Added Dr Badruddin Abdul Rahim, an economic expert at Oman's Ministry of Finance: "The present generations should desist from investing in some projects and industrial areas and leave it to future generations, who will be better placed to understand environmental requirements from a more holistic - and economic - perspective, as suggested by other respected economists."

They were addressing delegates at a symposium organised by the EPAA recently. Abdul Aziz Al Midfa, Director General, attended.

Dr Abdulaziz said economic globalisation is today resulting in the destruction of the rainforests of South America while boring a hole through the ozone layer, subjecting the inhabitants of the planet to harmful ultra-violet radiation.

It is also causing global warming due to increased carbon dioxide emissions owing to the power and transport industries, thus melting the polar ice-caps and threatening low-lying coastal areas; irreparably damaging our marine resources through overfishing; contaminating the soil and groundwater resources owing to chemicals and artificial fertilisers used to boost crop output; precipitating acid rain; and increasing the incidence of hurricanes and other natural calamities.

"It is, further, straining our resources, while permitting good food to be trashed even as others elsewhere starve - and all this is due to there being no control over capitalism, and over the inexorable globalisation process," he lamented.

Painting a stark scenario, he warned the future might prove even more bleak since man continues to ignore the numerous signals being put out by a delicate eco-system in imbalance.

"In the 1980s, an independent European study found Germany had enough stores of chemical weapons to kill all of earth's inhabitants four times over - and that was 20 years ago, which means further 'progress' would doubtless have worsened the scenario even further today.

"Further, the U.S. still has some 6,000 nuclear warheads, and Russia another 5,500 - and even safely disposing of these poses a challenge to the global environment," he pointed out.

He, however, acknowledged globalisation is an economic tool whose short-term advantages for those wielding it - who use technology to control their captive markets - might prove difficult to give up.

Meanwhile, Dr Abdul Rahim observed the challenge for man today is to achieve continued economic growth through creating environment models and systems that keep generating natural resources in a self-sustaining manner.

"While the aim here would be to improve the overall standards of living, the trick would be to successfully bridge the gap between lack of resources and the cost of damage to the environment," he said.

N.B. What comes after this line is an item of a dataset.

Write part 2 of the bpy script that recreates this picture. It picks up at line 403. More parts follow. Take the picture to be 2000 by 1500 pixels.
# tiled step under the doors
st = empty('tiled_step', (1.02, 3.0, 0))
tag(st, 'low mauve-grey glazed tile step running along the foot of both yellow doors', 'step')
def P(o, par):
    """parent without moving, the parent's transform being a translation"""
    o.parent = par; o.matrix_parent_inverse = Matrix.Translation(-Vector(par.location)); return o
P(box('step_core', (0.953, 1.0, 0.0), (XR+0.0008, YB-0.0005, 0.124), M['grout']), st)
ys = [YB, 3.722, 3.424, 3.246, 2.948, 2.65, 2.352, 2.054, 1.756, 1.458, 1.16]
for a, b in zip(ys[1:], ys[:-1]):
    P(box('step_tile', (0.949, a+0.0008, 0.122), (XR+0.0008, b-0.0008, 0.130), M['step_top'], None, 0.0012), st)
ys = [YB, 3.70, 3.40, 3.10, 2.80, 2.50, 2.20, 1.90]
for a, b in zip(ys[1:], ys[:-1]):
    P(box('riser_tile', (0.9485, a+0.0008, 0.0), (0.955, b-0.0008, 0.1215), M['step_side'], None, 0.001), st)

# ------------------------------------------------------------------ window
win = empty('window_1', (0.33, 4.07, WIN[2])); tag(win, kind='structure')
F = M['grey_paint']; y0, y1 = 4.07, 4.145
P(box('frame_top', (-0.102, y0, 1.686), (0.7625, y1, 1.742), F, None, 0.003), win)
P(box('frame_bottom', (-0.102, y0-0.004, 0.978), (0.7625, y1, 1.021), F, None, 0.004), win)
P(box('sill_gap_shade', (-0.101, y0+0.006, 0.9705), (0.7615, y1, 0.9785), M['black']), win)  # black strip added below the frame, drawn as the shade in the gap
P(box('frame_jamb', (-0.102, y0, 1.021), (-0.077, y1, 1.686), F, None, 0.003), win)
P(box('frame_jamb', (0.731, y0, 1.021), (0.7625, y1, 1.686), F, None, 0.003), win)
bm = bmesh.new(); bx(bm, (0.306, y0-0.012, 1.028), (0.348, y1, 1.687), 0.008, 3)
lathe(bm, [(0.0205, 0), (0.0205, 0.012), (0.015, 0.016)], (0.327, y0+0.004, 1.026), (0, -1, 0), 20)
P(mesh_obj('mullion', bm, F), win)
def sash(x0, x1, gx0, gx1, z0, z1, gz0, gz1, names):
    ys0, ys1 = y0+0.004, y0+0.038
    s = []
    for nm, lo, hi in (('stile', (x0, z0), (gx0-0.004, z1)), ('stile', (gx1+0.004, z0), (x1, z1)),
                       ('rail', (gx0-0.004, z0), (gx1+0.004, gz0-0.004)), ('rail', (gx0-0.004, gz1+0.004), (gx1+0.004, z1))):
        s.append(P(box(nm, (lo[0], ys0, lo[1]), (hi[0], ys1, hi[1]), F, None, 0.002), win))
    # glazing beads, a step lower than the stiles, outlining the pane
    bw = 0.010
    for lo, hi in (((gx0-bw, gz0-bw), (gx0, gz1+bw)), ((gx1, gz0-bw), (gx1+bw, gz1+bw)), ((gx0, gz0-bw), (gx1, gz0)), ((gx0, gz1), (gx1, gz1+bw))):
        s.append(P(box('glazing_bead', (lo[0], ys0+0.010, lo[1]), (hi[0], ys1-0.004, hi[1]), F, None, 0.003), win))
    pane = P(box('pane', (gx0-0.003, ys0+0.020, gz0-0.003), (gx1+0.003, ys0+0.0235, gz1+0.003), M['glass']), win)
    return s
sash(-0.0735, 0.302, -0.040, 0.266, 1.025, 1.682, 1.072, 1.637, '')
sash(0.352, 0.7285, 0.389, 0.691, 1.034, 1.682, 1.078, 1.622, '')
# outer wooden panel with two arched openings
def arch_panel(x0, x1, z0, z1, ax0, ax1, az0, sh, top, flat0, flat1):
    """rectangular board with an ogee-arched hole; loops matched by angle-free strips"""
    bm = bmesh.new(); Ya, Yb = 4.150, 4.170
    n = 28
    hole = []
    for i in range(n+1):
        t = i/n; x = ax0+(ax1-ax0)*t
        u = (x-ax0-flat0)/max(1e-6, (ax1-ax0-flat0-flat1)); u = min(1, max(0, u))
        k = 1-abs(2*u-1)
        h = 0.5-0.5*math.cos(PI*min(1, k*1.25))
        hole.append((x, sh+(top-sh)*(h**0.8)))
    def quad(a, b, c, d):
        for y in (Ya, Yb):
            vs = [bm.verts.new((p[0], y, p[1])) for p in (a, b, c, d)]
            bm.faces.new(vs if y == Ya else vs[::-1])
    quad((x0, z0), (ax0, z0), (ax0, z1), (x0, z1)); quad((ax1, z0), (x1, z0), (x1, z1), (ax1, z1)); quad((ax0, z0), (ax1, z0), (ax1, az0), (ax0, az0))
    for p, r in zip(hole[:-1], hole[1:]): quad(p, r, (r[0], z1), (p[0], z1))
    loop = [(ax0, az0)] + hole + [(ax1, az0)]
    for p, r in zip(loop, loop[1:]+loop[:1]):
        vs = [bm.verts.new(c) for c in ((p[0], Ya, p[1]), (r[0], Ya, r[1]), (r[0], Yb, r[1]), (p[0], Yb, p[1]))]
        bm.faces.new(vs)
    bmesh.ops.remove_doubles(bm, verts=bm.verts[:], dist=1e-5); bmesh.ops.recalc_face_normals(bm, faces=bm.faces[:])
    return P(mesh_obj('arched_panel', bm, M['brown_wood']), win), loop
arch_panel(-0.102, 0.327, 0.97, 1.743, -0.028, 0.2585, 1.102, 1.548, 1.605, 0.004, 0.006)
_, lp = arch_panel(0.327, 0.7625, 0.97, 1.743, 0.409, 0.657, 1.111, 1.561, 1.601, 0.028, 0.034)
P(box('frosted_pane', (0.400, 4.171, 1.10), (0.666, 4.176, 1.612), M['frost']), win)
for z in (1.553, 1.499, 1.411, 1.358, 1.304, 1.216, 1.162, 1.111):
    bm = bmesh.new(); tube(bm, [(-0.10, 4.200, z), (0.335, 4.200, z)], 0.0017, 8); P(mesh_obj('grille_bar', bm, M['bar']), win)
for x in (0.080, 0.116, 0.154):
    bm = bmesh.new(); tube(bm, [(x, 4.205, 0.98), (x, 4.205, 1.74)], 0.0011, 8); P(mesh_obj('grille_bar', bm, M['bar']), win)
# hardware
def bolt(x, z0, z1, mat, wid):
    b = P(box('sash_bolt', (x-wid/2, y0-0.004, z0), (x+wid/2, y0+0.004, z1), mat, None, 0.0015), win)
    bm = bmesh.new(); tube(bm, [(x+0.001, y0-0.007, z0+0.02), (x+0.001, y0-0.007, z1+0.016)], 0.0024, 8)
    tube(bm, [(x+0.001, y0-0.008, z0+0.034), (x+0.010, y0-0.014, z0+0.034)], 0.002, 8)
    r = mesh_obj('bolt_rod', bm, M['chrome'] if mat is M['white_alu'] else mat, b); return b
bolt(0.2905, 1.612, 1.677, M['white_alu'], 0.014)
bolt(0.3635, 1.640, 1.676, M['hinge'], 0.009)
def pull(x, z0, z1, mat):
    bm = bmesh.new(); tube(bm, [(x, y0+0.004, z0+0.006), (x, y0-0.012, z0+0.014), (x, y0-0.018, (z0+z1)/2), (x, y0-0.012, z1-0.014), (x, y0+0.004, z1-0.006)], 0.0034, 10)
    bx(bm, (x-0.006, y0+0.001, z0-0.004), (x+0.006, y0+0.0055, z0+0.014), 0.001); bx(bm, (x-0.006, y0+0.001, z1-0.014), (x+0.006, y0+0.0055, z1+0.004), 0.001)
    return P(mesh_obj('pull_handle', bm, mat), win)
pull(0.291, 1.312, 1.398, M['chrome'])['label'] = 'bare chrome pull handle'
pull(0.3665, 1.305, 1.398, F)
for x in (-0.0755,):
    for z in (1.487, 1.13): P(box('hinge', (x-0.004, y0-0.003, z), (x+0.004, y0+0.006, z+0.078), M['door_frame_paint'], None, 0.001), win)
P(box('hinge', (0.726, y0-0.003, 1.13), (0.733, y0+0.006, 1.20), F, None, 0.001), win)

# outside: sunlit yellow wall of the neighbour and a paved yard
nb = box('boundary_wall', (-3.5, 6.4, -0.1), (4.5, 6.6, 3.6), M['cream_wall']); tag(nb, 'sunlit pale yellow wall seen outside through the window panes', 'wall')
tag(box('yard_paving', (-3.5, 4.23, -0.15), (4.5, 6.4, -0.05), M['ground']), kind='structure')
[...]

He urged a balance between economic development and environmental requirements to make for a self-sustaining model that survives into the future.

Dr Abdul Rahim also felt that from an economic perspective, a company owner should be held responsible for the pollution his plant is creating, and should be made to pay a pollution tax commensurate with the environmental damage.

"But the fundamental issue here is the environmental problem itself has to be solved; a pollution tax is a deterrent, but does not solve the basic problem."

Meanwhile, Dr Shubbar Al Widae, head of environmental cultural awareness at the EPAA, offered a five-pronged strategy to tackle the issue.

Key suggestions included creating increased public consciousness about the issue; explaining the concept of environmental conservation; highlighting the dangers of environmental devastation, particularly from the historical perspective; and actively exploring the possibility of incorporating self-sustaining eco-systems within our daily work cycles.